Do you have any advice or thoughts on the pros and cons of these 3 languages and what might be the best to start with?

Thanks for your help- and the great blog!!

My response:

Hey Sean-

PHP, Java and Python are all good languages and each has it's strengths and weaknesses.

For web development, php is going to be the easiest to start out with since it was designed for creating websites. However that easiness is going to be lost once you start trying to do more complicated things and inevitably your code will probably turn out quite messy. Lack of support for classes and name spaces for older versions of php tend to aid people in programming sloppily. On the other hand there are a ton of great applications written in php (drupal, mediawiki, sugarcrm, etc), so it is possible to use. If for example your website was based on drupal, you could get a lot of functionality out of the box, and only have to write a small amount of code for missing functionality.

Java has a few things going for it, a big company with marketing dollars and great tools. However the reason it needs good tools/IDEs is because the there is so much syntax that you really want the computer to write all that code overhead for you rather than your fingers. If you are going down the java route make sure to use an IDE like eclipse since it will make your life much easier. I've done a bit of struts programming in my day, and actually don't miss it so much. There's a lot of overhead involved with configuration files that you don't find in php, but that tends to help larger teams coordinate their efforts better. Since moving away from java, I'm not sure what the MVC stack de jour consists of, likely it will include spring and hibernate, as well as other packages.

I'm sure you realized that reading my blog I'm going to favor python. Python is a multiparadigmatic language, so one can program in an object oriented, functional or imperative style. The advantage of this is that there are cases where objects are overkill and get in the way. Sometimes functional constructs just make sense for dealing with some data structures, while an imperative style like C is often the most straightforward solution. Python lets you mix and match that, so with that flexibility also comes power and the ability to program in a way that suites your style. Java is strictly object oriented and PHP until recent versions was imperative with poor support for objects.

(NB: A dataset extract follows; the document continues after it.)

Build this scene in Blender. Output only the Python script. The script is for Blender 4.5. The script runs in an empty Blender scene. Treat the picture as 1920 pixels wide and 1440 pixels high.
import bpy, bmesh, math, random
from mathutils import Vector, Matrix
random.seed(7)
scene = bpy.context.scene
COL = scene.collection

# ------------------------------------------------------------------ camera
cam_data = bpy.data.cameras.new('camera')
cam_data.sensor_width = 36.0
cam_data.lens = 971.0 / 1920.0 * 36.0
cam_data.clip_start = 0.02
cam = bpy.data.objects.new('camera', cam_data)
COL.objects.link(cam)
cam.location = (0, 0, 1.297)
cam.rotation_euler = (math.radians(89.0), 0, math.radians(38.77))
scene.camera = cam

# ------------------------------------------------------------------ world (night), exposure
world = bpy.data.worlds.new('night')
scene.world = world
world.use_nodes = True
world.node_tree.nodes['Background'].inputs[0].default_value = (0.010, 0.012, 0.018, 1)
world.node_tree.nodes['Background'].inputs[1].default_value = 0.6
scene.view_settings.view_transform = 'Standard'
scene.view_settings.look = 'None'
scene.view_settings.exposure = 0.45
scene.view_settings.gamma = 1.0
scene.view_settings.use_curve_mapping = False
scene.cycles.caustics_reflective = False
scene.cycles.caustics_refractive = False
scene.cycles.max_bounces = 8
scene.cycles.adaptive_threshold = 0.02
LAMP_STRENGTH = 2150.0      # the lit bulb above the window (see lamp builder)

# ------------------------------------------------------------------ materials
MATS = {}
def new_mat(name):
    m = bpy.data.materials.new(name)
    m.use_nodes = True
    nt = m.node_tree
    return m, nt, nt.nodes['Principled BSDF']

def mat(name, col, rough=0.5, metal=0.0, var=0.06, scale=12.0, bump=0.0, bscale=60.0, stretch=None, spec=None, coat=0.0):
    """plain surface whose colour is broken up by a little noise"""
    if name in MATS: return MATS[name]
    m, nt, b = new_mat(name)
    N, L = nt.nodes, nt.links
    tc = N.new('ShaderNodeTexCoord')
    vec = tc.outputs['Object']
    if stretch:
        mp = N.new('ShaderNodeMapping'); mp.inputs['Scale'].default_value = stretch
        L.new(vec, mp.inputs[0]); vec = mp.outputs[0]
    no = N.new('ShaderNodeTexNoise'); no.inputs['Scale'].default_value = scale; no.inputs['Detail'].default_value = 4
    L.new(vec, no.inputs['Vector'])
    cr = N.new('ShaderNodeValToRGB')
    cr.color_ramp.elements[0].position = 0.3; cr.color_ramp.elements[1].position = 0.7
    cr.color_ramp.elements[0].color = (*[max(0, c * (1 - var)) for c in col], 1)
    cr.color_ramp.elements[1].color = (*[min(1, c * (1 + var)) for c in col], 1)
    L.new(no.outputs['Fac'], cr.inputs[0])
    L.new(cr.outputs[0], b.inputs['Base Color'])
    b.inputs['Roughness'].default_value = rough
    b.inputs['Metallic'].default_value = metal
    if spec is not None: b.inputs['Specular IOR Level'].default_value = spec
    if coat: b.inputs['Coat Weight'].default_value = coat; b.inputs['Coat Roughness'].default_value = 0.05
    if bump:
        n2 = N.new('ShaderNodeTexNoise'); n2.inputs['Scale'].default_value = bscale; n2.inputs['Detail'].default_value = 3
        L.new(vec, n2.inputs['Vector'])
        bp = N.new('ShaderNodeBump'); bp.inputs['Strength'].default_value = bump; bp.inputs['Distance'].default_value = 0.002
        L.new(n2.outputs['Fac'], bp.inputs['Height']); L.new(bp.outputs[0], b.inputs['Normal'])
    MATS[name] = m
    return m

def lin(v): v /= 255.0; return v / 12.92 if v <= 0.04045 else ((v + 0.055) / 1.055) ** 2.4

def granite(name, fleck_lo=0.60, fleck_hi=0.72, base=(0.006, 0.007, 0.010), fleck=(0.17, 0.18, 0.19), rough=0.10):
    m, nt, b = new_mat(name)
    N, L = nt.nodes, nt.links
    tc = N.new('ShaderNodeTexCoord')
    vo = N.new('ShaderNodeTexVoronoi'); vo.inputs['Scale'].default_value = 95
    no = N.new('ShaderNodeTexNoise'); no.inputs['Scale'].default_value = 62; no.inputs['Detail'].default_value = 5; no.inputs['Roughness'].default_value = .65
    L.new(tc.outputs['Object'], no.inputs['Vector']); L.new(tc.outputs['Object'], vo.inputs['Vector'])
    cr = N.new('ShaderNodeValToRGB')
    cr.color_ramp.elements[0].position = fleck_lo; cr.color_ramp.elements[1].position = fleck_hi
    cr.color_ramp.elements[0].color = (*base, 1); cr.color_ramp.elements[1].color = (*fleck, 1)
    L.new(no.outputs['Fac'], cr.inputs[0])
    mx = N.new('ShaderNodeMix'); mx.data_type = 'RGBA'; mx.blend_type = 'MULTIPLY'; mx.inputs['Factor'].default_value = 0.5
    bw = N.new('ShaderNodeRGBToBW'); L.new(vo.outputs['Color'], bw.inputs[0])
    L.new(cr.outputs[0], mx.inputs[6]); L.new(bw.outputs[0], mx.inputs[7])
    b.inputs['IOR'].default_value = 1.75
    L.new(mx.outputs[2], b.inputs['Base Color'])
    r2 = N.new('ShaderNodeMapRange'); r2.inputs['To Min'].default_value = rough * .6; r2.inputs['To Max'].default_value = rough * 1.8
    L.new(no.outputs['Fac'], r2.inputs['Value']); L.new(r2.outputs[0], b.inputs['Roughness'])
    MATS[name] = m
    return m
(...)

Setting up an web development environment is relatively straightforward in python. Both of the web development frameworks I would recommend in python, Django and Pylons, come with built in servers so you can get up and running pretty easy. In java land, struts setup to start a project was a major hassle, but new frameworks might have simplified this. In the php world, one needs to install apache and php, which may or may not be so easy (xampp can help here).

For python development I use emacs, but if you are an IDE type person there are plugins for eclipse, or IDE's such as wing or komodo that have pretty good python support.

I've known quite a few php/java heads who upon learning python haven't looked back. I don't know of any who have gone the other way. Though the lack of static typing/IDE support has proved to be an annoyance to some java developers who have grown accustomed to the niceties of eclipse (code completion, refacoring, error marking).

As far as the Django or Pylons question, Django is probably the best bet for you if you are learning to develop web apps. It has great documentation (plus a good book, that has a free online version), and a great community. It's nearly ideal for greenfield applications, and the admin app is really cool for adding/editing your web models. Django gives you everything you need out of the box.

Pylons on the other hand let's one pick and choose which components to use, rather than forcing one on you. Though the recommended defaults are pretty good. I'm currently using Pylons at work because I have to tie into an existing database, which SQLAlchemy supports wonderfully (and the django ORM just plain wouldn't work with it). So while Pylons gives one the power of choice, that also has an effect on documentation and other factors that make Pylons not quite as integrated overall as Django.

Hope that this (biased) answer helps to bring one more python programmer into the world.